# [Material provided]
□ □ □

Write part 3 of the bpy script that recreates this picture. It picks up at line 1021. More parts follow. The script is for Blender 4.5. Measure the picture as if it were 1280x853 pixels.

□ □ □

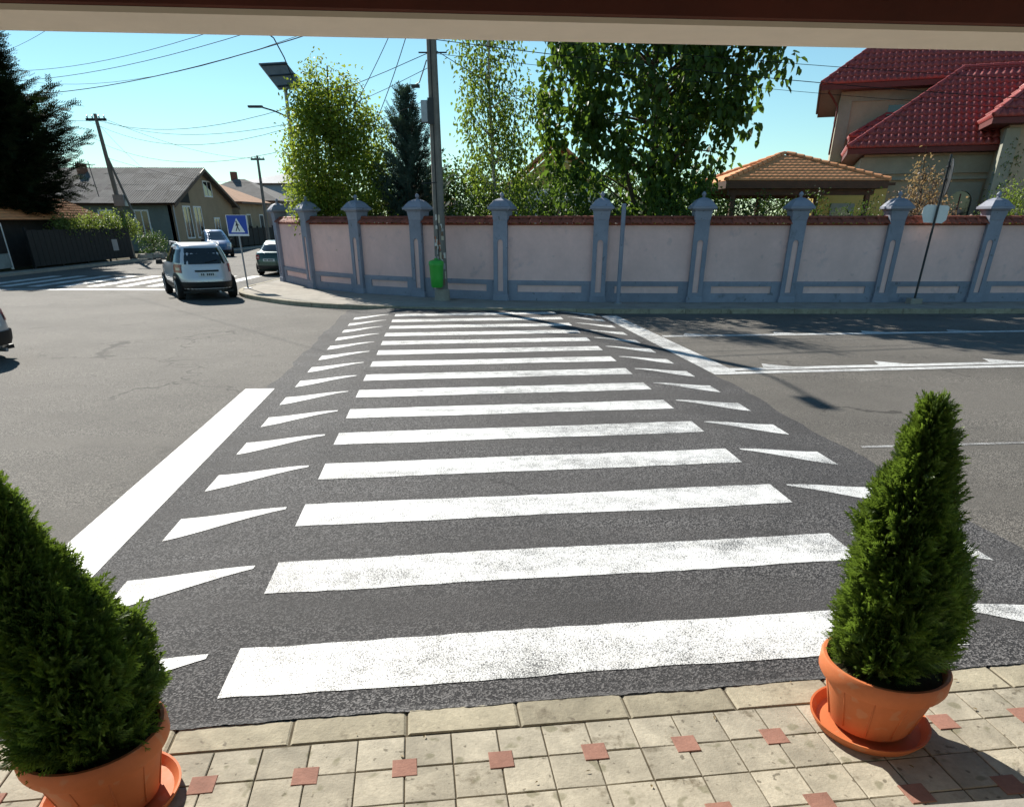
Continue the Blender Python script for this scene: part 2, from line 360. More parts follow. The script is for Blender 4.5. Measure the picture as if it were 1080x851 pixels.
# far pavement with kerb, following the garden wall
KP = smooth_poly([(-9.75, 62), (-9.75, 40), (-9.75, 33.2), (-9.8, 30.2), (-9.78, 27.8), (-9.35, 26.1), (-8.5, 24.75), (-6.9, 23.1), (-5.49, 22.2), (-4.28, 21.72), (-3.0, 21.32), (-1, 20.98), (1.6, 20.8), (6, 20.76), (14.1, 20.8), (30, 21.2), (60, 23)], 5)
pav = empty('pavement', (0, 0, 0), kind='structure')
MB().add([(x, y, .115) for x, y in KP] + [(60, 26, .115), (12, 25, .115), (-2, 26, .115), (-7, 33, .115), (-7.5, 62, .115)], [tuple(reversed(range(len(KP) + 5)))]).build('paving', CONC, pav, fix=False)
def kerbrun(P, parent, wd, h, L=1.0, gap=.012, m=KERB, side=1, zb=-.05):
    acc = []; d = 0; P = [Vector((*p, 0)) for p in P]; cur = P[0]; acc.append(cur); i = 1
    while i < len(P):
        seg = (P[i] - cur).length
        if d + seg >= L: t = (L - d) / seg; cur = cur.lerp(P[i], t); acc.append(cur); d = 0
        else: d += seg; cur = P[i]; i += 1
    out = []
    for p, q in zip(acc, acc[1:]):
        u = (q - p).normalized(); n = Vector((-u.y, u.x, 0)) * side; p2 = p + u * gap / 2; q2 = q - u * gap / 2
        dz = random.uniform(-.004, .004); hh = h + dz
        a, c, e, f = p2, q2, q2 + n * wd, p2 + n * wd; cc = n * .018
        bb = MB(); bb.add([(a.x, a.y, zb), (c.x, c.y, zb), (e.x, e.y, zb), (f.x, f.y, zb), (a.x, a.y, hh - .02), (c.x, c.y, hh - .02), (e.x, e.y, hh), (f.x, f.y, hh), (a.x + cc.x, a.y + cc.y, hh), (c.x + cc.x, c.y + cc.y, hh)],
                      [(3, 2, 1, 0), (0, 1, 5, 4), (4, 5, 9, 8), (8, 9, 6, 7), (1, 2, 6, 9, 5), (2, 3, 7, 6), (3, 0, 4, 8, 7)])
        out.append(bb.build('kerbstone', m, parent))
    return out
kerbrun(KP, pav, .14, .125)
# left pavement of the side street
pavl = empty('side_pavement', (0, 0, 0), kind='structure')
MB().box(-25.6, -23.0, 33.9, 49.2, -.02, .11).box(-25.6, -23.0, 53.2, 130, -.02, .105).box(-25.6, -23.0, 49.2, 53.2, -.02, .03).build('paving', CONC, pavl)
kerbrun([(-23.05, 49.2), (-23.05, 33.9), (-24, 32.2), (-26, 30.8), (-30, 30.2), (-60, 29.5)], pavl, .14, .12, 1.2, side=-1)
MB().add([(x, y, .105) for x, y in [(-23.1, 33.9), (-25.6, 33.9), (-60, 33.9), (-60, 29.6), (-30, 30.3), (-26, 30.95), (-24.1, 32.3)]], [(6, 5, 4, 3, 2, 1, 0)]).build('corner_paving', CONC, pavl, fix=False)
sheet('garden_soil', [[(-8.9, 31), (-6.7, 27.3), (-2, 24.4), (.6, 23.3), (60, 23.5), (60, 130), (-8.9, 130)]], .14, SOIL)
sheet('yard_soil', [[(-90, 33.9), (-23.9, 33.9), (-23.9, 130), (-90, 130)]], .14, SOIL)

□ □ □

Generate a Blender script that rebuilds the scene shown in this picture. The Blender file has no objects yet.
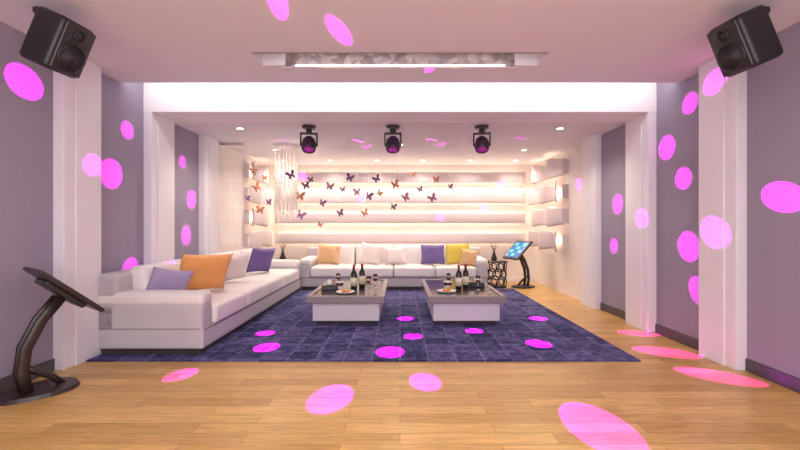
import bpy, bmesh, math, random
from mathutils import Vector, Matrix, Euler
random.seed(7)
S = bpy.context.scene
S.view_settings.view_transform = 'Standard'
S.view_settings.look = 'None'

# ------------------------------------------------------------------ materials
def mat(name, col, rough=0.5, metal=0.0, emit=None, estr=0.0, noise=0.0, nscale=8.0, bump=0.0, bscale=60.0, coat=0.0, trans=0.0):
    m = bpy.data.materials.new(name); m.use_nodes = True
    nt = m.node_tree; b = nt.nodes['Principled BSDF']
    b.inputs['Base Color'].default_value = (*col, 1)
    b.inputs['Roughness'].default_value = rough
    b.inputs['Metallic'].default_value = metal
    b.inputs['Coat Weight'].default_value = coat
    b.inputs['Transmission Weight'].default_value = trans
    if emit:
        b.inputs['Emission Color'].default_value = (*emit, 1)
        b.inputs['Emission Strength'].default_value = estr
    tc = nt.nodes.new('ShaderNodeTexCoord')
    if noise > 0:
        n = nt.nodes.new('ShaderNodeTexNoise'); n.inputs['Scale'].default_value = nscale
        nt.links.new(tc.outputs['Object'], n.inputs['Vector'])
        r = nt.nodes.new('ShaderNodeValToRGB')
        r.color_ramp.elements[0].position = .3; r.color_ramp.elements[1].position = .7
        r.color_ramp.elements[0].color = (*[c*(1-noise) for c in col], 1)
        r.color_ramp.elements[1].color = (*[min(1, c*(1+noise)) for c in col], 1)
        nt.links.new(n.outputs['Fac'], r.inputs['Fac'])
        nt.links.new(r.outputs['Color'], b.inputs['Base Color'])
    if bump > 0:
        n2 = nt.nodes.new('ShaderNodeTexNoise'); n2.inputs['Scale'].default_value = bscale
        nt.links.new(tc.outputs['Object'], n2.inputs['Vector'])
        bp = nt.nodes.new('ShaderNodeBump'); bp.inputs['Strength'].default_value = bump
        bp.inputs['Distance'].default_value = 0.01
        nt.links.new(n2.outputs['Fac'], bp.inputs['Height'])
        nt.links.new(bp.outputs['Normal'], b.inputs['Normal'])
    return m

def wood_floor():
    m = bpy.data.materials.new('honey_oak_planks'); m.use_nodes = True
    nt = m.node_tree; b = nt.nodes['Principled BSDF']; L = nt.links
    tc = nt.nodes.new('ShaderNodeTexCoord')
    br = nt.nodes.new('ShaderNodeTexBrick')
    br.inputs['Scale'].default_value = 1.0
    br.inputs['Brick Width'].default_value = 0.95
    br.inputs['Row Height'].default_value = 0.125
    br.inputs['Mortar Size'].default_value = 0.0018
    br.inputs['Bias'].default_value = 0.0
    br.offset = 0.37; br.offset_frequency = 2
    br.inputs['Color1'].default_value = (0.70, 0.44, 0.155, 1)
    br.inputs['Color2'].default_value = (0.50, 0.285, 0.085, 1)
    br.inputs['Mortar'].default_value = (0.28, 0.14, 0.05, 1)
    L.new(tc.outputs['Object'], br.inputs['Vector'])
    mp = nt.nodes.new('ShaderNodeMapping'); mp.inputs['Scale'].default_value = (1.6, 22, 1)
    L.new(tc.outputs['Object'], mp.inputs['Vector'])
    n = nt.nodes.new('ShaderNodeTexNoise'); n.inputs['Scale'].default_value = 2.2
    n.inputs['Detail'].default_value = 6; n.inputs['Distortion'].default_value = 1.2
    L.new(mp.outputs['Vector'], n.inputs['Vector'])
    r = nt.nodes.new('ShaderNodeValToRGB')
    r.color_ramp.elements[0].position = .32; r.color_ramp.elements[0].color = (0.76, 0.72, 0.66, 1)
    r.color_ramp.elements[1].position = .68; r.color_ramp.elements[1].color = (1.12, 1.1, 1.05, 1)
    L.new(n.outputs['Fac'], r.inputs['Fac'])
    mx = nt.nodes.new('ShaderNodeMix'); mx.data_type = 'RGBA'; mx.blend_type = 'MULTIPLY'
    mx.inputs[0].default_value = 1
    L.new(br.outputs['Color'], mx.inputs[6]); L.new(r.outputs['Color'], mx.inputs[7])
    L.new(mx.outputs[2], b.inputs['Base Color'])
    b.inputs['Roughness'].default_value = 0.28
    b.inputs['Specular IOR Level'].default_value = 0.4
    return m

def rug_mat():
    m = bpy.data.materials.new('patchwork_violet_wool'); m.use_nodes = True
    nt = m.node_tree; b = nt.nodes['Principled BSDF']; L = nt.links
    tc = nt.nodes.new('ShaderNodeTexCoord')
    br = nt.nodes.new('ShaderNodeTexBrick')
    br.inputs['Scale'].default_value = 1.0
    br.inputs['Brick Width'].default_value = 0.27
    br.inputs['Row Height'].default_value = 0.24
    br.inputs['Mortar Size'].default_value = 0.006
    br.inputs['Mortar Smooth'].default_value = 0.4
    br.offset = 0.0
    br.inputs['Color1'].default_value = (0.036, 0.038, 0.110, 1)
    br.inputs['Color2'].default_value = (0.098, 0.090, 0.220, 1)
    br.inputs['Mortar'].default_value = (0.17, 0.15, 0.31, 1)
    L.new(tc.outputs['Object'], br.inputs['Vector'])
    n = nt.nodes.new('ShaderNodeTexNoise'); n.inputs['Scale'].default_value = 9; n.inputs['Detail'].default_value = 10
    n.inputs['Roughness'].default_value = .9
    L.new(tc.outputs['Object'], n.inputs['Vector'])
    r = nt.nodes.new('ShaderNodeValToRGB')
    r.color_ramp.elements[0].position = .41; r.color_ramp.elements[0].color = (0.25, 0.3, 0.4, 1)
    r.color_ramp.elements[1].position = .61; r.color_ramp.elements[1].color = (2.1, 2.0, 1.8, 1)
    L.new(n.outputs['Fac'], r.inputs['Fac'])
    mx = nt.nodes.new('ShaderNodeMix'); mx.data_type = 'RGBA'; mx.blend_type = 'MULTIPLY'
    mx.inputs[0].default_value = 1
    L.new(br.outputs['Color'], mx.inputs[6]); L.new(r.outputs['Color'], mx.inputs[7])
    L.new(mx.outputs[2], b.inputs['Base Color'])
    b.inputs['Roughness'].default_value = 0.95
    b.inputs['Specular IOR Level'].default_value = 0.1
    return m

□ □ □

# [Directions]
Above are the records. Print exactly the lines from the one containing "Generate a Blender" to the one containing "S.view_settings.look = 'None'", both included, and nothing else; pictures are excluded.

# [Exercise result]
Generate a Blender script that rebuilds the scene shown in this picture. The Blender file has no objects yet.
import bpy, bmesh, math, random
from mathutils import Vector, Matrix, Euler
random.seed(7)
S = bpy.context.scene
S.view_settings.view_transform = 'Standard'
S.view_settings.look = 'None'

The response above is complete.